Longstreet Interview: Longstreet on Pickett, Sheridan, Five Forks and the Timing of the Surrender

If reconciliation was the goal in Louisiana, we may need to consider that Longstreet was a pro-Confederate mole willing to sacrifice his reputation for the good of the cause. :unsure:
Thanks for your response.
If reconciliation was not the goal of everyone in Louisiana- no, in the entire South- it should have been. Psychologists warn about the damage of carrying a grudge; nowhere is this more evident than in the damage done to southerners and the entire region for over a hundred years, some of which still persists.
“To be wronged is nothing unless you continue to remember it.” --- Confucius
 
Thanks for your response.
If reconciliation was not the goal of everyone in Louisiana- no, in the entire South- it should have been.
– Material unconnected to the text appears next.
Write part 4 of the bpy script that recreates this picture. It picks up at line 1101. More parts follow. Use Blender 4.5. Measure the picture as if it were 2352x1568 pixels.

Psychologists warn about the damage of carrying a grudge; nowhere is this more evident than in the damage done to southerners and the entire region for over a hundred years, some of which still persists.
“To be wronged is nothing unless you continue to remember it.” --- Confucius

Reconcile with whom, the radicals had a difficult enough time reconciling with rival factions of their own party much less reconciling with mostly white Southern Democrats. Reconciliation wasn't their goal and as historian Otis A. Singletary so succinctly put it: “furtherance of his own political career or in opposition to another's” was.
 
Reconcile with whom, the radicals had a difficult enough time reconciling with rival factions of their own party much less reconciling with mostly white Southern Democrats. Reconciliation wasn't their goal and as historian Otis A. Singletary so succinctly put it: “furtherance of his own political career or in opposition to another's” was.
Thanks for your response.
Not all Americans outside of the former CSA were Radical Republicans. Reconciliation came eventually, and pretty much on southern terms. Too bad it didn't happen earlier....
One thing that I believe is being overlooked thus far in this discussion: Longstreet was a realist. He saw that the law had changed and that the best way forward was to obey the law and make the best of it. But he was just as much a racist as anyone else in that period. The reconstructed south he envisioned was not some Utopia. Although equitable, it would still be dominated by whites.
 
Thanks for your response.
Not all Americans outside of the former CSA were Radical Republicans. Reconciliation came eventually, and pretty much on southern terms. Too bad it didn't happen earlier....
One thing that I believe is being overlooked thus far in this discussion: Longstreet was a realist. He saw that the law had changed and that the best way forward was to obey the law and make the best of it. But he was just as much a racist as anyone else in that period. The reconstructed south he envisioned was not some Utopia. Although equitable, it would still be dominated by whites.
On that, we can agree.
 
Did Longstreet give a decent goodbye to his men at Appomattox. I am looking for it and can't find any thing.